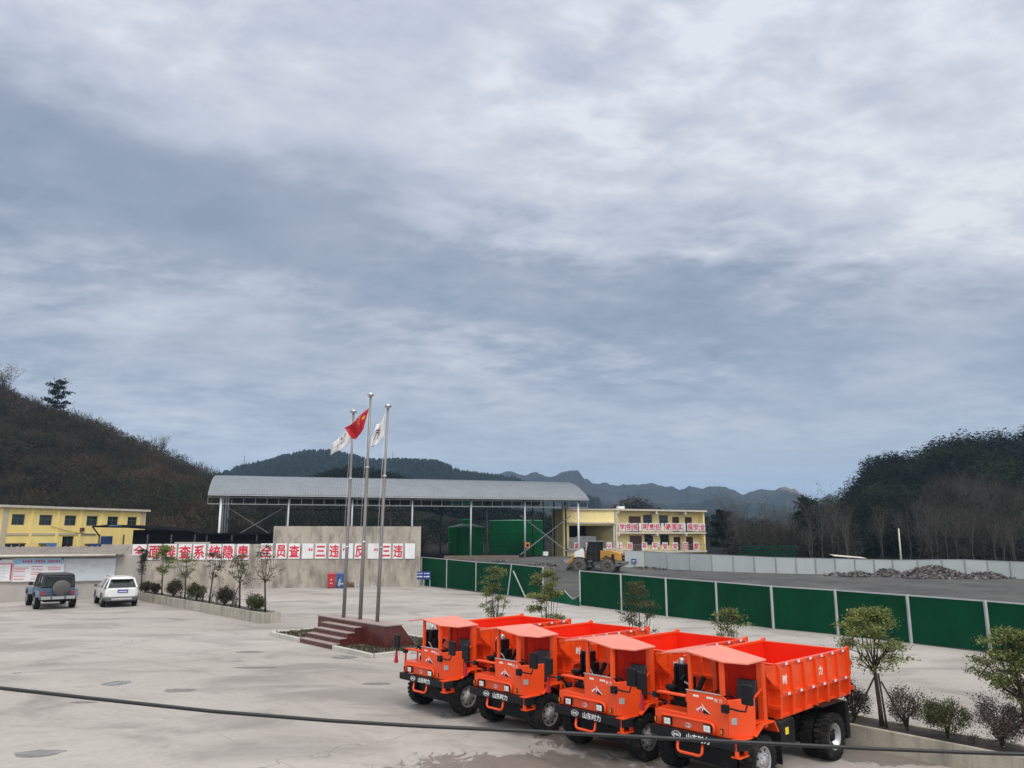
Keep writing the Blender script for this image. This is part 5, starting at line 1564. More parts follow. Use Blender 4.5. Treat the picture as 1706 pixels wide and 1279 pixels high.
def cloth(corners, nu, nv_, wave, seed):
    """corners A (top hoist) B (bottom hoist) C (bottom fly) D (top fly); wave(u,v)->depth offset"""
    A, B, C, Dd = corners
    vs = []
    for i in range(nu + 1):
        u = i / nu
        for j in range(nv_ + 1):
            v = j / nv_
            p = A.lerp(Dd, u).lerp(B.lerp(C, u), v)
            p = p + wave(u, v)
            vs.append(p)
    fs = [(i * (nv_ + 1) + j, (i + 1) * (nv_ + 1) + j, (i + 1) * (nv_ + 1) + j + 1, i * (nv_ + 1) + j + 1) for i in range(nu) for j in range(nv_)]
    return vs, fs
def pole(ub, vb, ut, vt, r_, label):
    b0 = G(ub, vb, PH); tp = D(ut, vt, b0.y)
    t = thing('flagpole', label, 'flagpole', b0)
    d = tp - b0
    b = MB(); b.tube([d * k for k in (0, .33, .335, .66, .665, 1)], [r_, r_ * .95, r_ * .84, r_ * .8, r_ * .68, r_ * .6], 14); b.build('shaft', M['stainless'], t)
    b = MB()
    for k in (.33, .665): b.tube([d * k, d * (k + .008)], r_ * 1.15, 14)
    b.build('collar', M['steel'], t)
    b = MB(); b.lathe([(-.02, r_ * .6), (0, .10), (.05, .14), (.10, .13), (.16, .06), (.17, .001)], 'z', 16, c=d); b.build('finial', M['steel'], t)
    b = MB(); b.box(-.24, -r_ * .9, -.03, .03, 1.3, 1.36); b.box(-.26, -.2, -.05, .05, 1.24, 1.44); b.build('rope_winch', M['galv'], t)
    b = MB(); b.tube([(-.16, 0, 1.4), d * .98 + Vector((-.08, 0, 0))], .006, 4); b.build('rope', M['flagwhite'], t)
    return b0.y, d, b0
zfl = lambda x, y: (540 + x / 9.136, 640 + y / 9.136)
YP1, d1, b1 = pole(572.5, 1028.5, 589, 688, .075, 'leftmost and shortest looking of the three steel flagpoles')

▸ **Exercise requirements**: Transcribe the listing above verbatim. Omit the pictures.

▸ **Solution to the problem**:
Keep writing the Blender script for this image. This is part 5, starting at line 1564. More parts follow. Use Blender 4.5. Treat the picture as 1706 pixels wide and 1279 pixels high.
def cloth(corners, nu, nv_, wave, seed):
    """corners A (top hoist) B (bottom hoist) C (bottom fly) D (top fly); wave(u,v)->depth offset"""
    A, B, C, Dd = corners
    vs = []
    for i in range(nu + 1):
        u = i / nu
        for j in range(nv_ + 1):
            v = j / nv_
            p = A.lerp(Dd, u).lerp(B.lerp(C, u), v)
            p = p + wave(u, v)
            vs.append(p)
    fs = [(i * (nv_ + 1) + j, (i + 1) * (nv_ + 1) + j, (i + 1) * (nv_ + 1) + j + 1, i * (nv_ + 1) + j + 1) for i in range(nu) for j in range(nv_)]
    return vs, fs
def pole(ub, vb, ut, vt, r_, label):
    b0 = G(ub, vb, PH); tp = D(ut, vt, b0.y)
    t = thing('flagpole', label, 'flagpole', b0)
    d = tp - b0
    b = MB(); b.tube([d * k for k in (0, .33, .335, .66, .665, 1)], [r_, r_ * .95, r_ * .84, r_ * .8, r_ * .68, r_ * .6], 14); b.build('shaft', M['stainless'], t)
    b = MB()
    for k in (.33, .665): b.tube([d * k, d * (k + .008)], r_ * 1.15, 14)
    b.build('collar', M['steel'], t)
    b = MB(); b.lathe([(-.02, r_ * .6), (0, .10), (.05, .14), (.10, .13), (.16, .06), (.17, .001)], 'z', 16, c=d); b.build('finial', M['steel'], t)
    b = MB(); b.box(-.24, -r_ * .9, -.03, .03, 1.3, 1.36); b.box(-.26, -.2, -.05, .05, 1.24, 1.44); b.build('rope_winch', M['galv'], t)
    b = MB(); b.tube([(-.16, 0, 1.4), d * .98 + Vector((-.08, 0, 0))], .006, 4); b.build('rope', M['flagwhite'], t)
    return b0.y, d, b0
zfl = lambda x, y: (540 + x / 9.136, 640 + y / 9.136)
YP1, d1, b1 = pole(572.5, 1028.5, 589, 688, .075, 'leftmost and shortest looking of the three steel flagpoles')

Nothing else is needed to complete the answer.